72. In his conclusions on planning balance … the Inspector reversed the test to be applied under paragraph 14 NPPF … I accept the Claimant’s submission that the Inspector erred in applying the wrong test.
Mrs Justice Lang concluded as follows:
86. I have concluded that the Inspector erred in:
(e) not treating policy C2 as a policy for the supply of housing within the meaning of paragraph 49 NPPF;
(f) his approach to policy RD1, having decided that it was a policy for the supply of housing within the meaning of paragraph 49 NPPF;
(g) Mis-stating and mis-applying the relevant test in paragraph 14 NPPF.
She, therefore, quashed the Inspector’s decision and sent it back to be considered by a different Inspector.
Unfortunately, by Ministerial statement issued on 22 July 2015, Baroness Williams of Trafford stated as follows:
Following a recent High Court Judgment (Wenman –v- Secretary of State …), we are today making a technical adjustment to paragraphs 49 and 159 of the National Planning Policy Framework.
Paragraph 49
From today, those persons who fall within the definition of ‘traveller’ under the Planning Policy for Traveller Sites, cannot rely on the lack of a five year supply of deliverable housing sites under the National Planning Policy Framework to show that relevant policies for the supply of housing are not up-to-date.

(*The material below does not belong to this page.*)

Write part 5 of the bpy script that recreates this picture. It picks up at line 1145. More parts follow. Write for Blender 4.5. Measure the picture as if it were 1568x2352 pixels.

Such persons should have the lack of a five year supply of deliverable traveller sites considered in accordance with Planning Policy for Traveller Sites.
Paragraph 159
Planning Policy for Traveller Sites sets out how ‘travellers’ … accommodation needs should also be assessed. Those who do not fall under that definition should have their accommodation needs addressed under the provisions of the National Planning Policy Framework.